◆ Direction:
You are to retype all of the data exactly as it appears.

◆ Dataset section:
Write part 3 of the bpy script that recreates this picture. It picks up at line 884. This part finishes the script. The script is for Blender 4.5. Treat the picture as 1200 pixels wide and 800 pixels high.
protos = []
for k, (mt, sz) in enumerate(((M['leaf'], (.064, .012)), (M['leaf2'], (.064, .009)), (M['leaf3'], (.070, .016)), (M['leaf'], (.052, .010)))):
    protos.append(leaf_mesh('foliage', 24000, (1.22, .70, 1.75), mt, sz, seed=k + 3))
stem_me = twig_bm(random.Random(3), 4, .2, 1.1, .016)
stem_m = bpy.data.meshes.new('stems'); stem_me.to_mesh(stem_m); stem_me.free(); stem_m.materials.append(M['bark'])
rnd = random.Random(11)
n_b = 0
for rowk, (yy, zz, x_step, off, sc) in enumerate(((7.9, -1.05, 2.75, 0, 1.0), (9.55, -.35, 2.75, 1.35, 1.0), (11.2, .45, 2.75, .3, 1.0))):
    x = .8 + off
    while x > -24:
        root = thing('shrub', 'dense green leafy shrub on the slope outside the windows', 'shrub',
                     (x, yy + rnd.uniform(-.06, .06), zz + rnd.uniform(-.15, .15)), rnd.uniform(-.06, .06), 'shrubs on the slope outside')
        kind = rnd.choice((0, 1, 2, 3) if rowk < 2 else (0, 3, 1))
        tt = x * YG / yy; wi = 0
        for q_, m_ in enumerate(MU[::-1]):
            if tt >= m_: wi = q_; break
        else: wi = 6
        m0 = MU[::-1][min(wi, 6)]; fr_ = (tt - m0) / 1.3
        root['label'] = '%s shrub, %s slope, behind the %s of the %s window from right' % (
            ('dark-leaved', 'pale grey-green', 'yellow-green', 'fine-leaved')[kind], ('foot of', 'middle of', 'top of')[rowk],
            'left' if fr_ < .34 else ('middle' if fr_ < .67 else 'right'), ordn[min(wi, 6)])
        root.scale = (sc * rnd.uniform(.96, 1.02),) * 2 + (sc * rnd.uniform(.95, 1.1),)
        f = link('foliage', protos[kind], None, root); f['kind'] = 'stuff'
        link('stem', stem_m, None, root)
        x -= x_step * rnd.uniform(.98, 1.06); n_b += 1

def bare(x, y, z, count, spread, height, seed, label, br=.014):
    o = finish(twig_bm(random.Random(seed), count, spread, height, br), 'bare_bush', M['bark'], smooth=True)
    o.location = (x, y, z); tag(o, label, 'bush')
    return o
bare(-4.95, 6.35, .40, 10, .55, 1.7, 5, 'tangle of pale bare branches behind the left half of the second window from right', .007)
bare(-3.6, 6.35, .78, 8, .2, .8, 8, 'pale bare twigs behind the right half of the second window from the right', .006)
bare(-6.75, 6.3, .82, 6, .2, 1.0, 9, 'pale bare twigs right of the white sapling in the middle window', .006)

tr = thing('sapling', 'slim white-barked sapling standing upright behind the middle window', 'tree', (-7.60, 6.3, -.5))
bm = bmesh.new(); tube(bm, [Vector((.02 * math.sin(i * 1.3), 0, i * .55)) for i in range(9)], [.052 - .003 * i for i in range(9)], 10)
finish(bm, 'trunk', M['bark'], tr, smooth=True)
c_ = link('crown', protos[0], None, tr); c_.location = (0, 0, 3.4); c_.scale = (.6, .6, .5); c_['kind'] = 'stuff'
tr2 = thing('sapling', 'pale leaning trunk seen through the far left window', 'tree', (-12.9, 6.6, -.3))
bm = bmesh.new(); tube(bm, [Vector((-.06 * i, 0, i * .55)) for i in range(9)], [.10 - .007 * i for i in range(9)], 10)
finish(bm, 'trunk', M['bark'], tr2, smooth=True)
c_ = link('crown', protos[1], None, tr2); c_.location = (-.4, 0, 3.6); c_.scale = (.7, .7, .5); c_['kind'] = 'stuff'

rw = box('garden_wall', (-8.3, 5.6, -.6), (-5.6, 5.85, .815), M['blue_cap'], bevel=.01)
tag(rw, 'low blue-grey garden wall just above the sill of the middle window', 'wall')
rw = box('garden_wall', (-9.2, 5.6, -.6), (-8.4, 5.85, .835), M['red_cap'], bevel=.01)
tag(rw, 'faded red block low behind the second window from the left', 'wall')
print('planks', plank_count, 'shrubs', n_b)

◆ Reply:
Write part 3 of the bpy script that recreates this picture. It picks up at line 884. This part finishes the script. The script is for Blender 4.5. Treat the picture as 1200 pixels wide and 800 pixels high.
protos = []
for k, (mt, sz) in enumerate(((M['leaf'], (.064, .012)), (M['leaf2'], (.064, .009)), (M['leaf3'], (.070, .016)), (M['leaf'], (.052, .010)))):
    protos.append(leaf_mesh('foliage', 24000, (1.22, .70, 1.75), mt, sz, seed=k + 3))
stem_me = twig_bm(random.Random(3), 4, .2, 1.1, .016)
stem_m = bpy.data.meshes.new('stems'); stem_me.to_mesh(stem_m); stem_me.free(); stem_m.materials.append(M['bark'])
rnd = random.Random(11)
n_b = 0
for rowk, (yy, zz, x_step, off, sc) in enumerate(((7.9, -1.05, 2.75, 0, 1.0), (9.55, -.35, 2.75, 1.35, 1.0), (11.2, .45, 2.75, .3, 1.0))):
    x = .8 + off
    while x > -24:
        root = thing('shrub', 'dense green leafy shrub on the slope outside the windows', 'shrub',
                     (x, yy + rnd.uniform(-.06, .06), zz + rnd.uniform(-.15, .15)), rnd.uniform(-.06, .06), 'shrubs on the slope outside')
        kind = rnd.choice((0, 1, 2, 3) if rowk < 2 else (0, 3, 1))
        tt = x * YG / yy; wi = 0
        for q_, m_ in enumerate(MU[::-1]):
            if tt >= m_: wi = q_; break
        else: wi = 6
        m0 = MU[::-1][min(wi, 6)]; fr_ = (tt - m0) / 1.3
        root['label'] = '%s shrub, %s slope, behind the %s of the %s window from right' % (
            ('dark-leaved', 'pale grey-green', 'yellow-green', 'fine-leaved')[kind], ('foot of', 'middle of', 'top of')[rowk],
            'left' if fr_ < .34 else ('middle' if fr_ < .67 else 'right'), ordn[min(wi, 6)])
        root.scale = (sc * rnd.uniform(.96, 1.02),) * 2 + (sc * rnd.uniform(.95, 1.1),)
        f = link('foliage', protos[kind], None, root); f['kind'] = 'stuff'
        link('stem', stem_m, None, root)
        x -= x_step * rnd.uniform(.98, 1.06); n_b += 1

def bare(x, y, z, count, spread, height, seed, label, br=.014):
    o = finish(twig_bm(random.Random(seed), count, spread, height, br), 'bare_bush', M['bark'], smooth=True)
    o.location = (x, y, z); tag(o, label, 'bush')
    return o
bare(-4.95, 6.35, .40, 10, .55, 1.7, 5, 'tangle of pale bare branches behind the left half of the second window from right', .007)
bare(-3.6, 6.35, .78, 8, .2, .8, 8, 'pale bare twigs behind the right half of the second window from the right', .006)
bare(-6.75, 6.3, .82, 6, .2, 1.0, 9, 'pale bare twigs right of the white sapling in the middle window', .006)

tr = thing('sapling', 'slim white-barked sapling standing upright behind the middle window', 'tree', (-7.60, 6.3, -.5))
bm = bmesh.new(); tube(bm, [Vector((.02 * math.sin(i * 1.3), 0, i * .55)) for i in range(9)], [.052 - .003 * i for i in range(9)], 10)
finish(bm, 'trunk', M['bark'], tr, smooth=True)
c_ = link('crown', protos[0], None, tr); c_.location = (0, 0, 3.4); c_.scale = (.6, .6, .5); c_['kind'] = 'stuff'
tr2 = thing('sapling', 'pale leaning trunk seen through the far left window', 'tree', (-12.9, 6.6, -.3))
bm = bmesh.new(); tube(bm, [Vector((-.06 * i, 0, i * .55)) for i in range(9)], [.10 - .007 * i for i in range(9)], 10)
finish(bm, 'trunk', M['bark'], tr2, smooth=True)
c_ = link('crown', protos[1], None, tr2); c_.location = (-.4, 0, 3.6); c_.scale = (.7, .7, .5); c_['kind'] = 'stuff'

rw = box('garden_wall', (-8.3, 5.6, -.6), (-5.6, 5.85, .815), M['blue_cap'], bevel=.01)
tag(rw, 'low blue-grey garden wall just above the sill of the middle window', 'wall')
rw = box('garden_wall', (-9.2, 5.6, -.6), (-8.4, 5.85, .835), M['red_cap'], bevel=.01)
tag(rw, 'faded red block low behind the second window from the left', 'wall')
print('planks', plank_count, 'shrubs', n_b)